Up until the Protestant Reformation, Christian theology would
have had absolutely no problem with the concept of a
metaphorical Adam and Eve separated in Time. It was already well
known that the 7 days was metaphorical. The Reformation was a
step backwards in theology in a very big way.
I was raised Methodist. I was led to believe that Big Bang,
evolution, the timeline, everything - anything that the sciences
have said about such things, is likely true. The Garden of Eden
was taught to me as a metaphorical or symbolic device.
Perhaps there are those who take it literally. I was never
taught to and the idea of taking the Bible literally seems
entirely ridiculous for ANYBODY to do, whether they are "for or
against". It's not a book that's meant to be taken literally.
It's meaningless without interpretation.
"Biblical version" to me is meaningless. People who take it
literally, to me, have always been ridiculous. My first exposure
to a Fundamentalist on TV as a teenager who took it literally
was ridiculous to me - and I considered myself a Christian at
the time, and the guy on TV, a snake-oil salesman.

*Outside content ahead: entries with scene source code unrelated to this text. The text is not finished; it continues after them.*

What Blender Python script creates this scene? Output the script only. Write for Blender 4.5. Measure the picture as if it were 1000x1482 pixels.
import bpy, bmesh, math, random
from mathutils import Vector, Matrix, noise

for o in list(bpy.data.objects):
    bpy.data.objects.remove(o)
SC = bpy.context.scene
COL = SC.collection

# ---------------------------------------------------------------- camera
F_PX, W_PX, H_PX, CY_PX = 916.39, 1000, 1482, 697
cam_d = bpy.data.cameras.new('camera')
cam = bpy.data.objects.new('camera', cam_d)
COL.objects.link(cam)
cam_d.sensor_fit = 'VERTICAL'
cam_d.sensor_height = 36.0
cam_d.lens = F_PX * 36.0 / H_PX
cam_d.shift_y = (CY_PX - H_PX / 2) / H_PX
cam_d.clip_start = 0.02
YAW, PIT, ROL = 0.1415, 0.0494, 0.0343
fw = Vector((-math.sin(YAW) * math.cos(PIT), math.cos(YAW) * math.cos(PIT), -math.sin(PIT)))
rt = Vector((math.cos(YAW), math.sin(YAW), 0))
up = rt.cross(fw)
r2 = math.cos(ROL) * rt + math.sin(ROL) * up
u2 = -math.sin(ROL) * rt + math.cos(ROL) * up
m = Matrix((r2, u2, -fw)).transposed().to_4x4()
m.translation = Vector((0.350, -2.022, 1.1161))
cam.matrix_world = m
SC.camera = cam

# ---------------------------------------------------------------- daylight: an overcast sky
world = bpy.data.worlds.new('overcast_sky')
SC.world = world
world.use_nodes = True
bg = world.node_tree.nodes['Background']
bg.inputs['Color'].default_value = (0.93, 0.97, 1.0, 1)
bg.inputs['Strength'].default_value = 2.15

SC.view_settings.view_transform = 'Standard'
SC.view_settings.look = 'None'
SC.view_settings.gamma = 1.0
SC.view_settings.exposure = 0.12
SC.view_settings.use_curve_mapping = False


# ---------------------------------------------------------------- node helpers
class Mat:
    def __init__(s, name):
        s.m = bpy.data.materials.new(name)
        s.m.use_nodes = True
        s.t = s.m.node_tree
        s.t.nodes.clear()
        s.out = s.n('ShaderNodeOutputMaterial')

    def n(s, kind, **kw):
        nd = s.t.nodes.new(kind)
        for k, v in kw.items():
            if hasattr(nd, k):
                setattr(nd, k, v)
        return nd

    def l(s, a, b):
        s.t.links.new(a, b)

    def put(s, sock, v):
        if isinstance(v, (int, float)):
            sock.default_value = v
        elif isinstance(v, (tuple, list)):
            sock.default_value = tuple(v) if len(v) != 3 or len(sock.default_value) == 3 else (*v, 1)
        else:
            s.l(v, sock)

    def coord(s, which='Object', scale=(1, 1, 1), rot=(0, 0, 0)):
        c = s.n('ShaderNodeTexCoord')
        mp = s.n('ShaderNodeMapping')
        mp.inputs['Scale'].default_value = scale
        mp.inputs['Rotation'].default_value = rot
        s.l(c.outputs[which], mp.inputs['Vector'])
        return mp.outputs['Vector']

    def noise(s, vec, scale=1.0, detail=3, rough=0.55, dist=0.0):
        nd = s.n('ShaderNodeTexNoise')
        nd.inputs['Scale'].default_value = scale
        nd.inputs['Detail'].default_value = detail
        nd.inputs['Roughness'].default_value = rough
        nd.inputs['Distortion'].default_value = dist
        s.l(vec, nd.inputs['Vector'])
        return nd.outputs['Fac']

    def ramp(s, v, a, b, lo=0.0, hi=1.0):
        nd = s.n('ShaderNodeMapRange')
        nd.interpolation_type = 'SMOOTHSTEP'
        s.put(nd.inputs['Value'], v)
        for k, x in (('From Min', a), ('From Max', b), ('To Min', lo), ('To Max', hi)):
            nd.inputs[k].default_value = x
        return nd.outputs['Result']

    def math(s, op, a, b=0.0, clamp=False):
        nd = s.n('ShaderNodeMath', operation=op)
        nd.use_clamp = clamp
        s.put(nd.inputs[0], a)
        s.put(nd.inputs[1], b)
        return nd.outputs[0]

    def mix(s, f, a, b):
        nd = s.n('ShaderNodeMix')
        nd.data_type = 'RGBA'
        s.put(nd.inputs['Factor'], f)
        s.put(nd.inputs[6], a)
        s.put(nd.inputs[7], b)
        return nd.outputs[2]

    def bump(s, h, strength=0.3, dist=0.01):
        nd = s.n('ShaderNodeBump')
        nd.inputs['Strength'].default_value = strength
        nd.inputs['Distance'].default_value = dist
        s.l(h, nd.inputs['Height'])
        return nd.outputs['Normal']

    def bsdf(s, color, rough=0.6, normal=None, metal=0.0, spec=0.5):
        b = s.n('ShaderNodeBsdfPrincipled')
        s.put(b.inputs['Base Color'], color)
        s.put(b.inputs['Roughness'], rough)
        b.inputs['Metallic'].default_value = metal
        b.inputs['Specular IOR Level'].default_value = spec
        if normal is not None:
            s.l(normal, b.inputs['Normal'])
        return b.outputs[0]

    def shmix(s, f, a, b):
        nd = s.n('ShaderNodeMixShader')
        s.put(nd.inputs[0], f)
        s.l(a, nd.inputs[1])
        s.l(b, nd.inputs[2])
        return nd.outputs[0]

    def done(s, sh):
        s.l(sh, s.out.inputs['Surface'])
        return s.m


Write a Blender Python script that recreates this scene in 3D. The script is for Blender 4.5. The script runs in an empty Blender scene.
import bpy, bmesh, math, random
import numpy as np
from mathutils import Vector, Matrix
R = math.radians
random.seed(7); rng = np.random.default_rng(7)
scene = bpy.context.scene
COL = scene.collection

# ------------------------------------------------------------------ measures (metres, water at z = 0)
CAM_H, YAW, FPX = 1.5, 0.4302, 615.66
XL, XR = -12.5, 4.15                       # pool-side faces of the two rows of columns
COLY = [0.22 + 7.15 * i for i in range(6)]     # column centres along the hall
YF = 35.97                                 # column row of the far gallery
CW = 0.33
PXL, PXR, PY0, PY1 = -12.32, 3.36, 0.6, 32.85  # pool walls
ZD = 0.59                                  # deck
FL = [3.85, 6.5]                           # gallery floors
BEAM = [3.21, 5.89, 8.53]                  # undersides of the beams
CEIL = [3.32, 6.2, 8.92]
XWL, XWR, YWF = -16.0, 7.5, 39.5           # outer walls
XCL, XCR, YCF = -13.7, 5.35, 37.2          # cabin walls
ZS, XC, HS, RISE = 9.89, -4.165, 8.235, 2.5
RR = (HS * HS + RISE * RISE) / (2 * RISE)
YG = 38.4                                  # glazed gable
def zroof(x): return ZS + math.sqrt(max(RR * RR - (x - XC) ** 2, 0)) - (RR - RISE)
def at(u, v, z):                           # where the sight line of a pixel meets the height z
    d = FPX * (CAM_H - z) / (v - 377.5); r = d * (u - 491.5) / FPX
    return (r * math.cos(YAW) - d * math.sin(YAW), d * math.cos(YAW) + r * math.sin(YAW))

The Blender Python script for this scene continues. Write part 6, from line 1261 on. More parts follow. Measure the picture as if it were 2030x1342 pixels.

My first exposure to a self-declared Atheist who took the bible
literally (just enough to say, "and this is why it's wrong") was
in the early 90s online in some religious debate chat room.
That was also my first exposure to a debating evangelical.
They were trading bible verses back and forth like legal
statutes at someone's Trial.
I was like, "wtf guys, Bible's not a literal document, are you
stupid?"
They both hated me for the rest of the talk. The evangelical had
the "inscribed by God Himself" attitute, the Atheist had the
"Well, it says it so it must be what they mean and it's wrong"
Neither one could understand historical context one bit. Neither
one understood an inch of Theology, Symbolism. Just two very
literal people, being literal at each other.
Perhaps I had a weird background that didn't take the Bible
stories as literal. But I don't think so.